Riseofthephoenixblog@gmail.com

image

11 thoughts on “A letter to you

  1. It’s seriously like you wrote this just to me. But I’m quite sure I’m not alone in feeling alone. And it’s not that I feel lonely — that’s completely different.

    Today was the first day after several days that I didn’t have some stupid physical complaint. Physically I’m great, but like the weather in my neck of the woods, I feel grey. I am so sad, but trying to kick myself out of this funk. I do feel it’s sad when I can’t tell my husband I’m sad because he will get angry and say 1) get over it, 2) you did this to yourself. Why does a person get angry when another person gets sad? So, I don’t want to open up to him and let him know I’m sad because I don’t want anger or a heated argument … just easier to pretend.

    And then to me it’s sadder that the only person I feel who is understanding me is someone in the internet world … someone I don’t really know but only through words and responses. I hate being sad. I hate crying and the solace I have is that I tell myself that it won’t always be like this and feelings are temporary … to just hang on and hang in there.

    Maybe this is why I read some bloggers who talk about being depressed so that I can offer a supportive word and at the same time see that I’m not at that low of a point. And maybe that’s why a particular blogger reaches out to me, because helping others can often make you forget about your own problems. My brother for instance is about as low as one can go, but what keeps him alive are men in crisis … drug and alcohol crisis.
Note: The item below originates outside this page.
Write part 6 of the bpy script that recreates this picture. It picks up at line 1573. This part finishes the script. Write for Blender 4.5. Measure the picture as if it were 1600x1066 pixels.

    Anyway, I had to break out the Kleenex because I’m sitting here crying … and then I lighten up as I remember recently hearing some words on an audio podcast spoken by my brother (he’s 10 yrs older than me) saying if you were feeling down and you went to speak to someone under a bridge about their troubles yours would seem like nothing. And he’s right, but there’s no way I’m driving out in this rain and cold to go find some poor soul under a bridge to talk to, to listen to … so it’s going to have to stay as some imaginary allegory in my head.

    Thank you for your post today although somehow it touched on the rawest nerve and I’m waiting for the stupid whimpering, lip trembling and tears of mine to dissipate. I definitely don’t want to be discovered crying by the person who should love and support me most (outside of myself).

    Liked by 1 person

    1. I am so sorry that you feel like you can’t talk to your husband. Is it possible that seeing your pain triggers something in him? I know that seeing people who are upset makes me anxious, because when I was a kid I would be punished for having emotions or crying. I am here for you, you are not alone, and you are incredible and deserve the world. And that new job!

      Liked by 1 person

      1. We’ll just be waiting together separately to hear from our prospective new positions!

        My husband is very masculine and not the comforting type. I don’t know … maybe I’ll ask him what triggers him to be so angry when I cry. He’ll probably tell me the truth.

        But I’ve cheered up a bit since my replies after reading some other things and this will be a question for him some other day.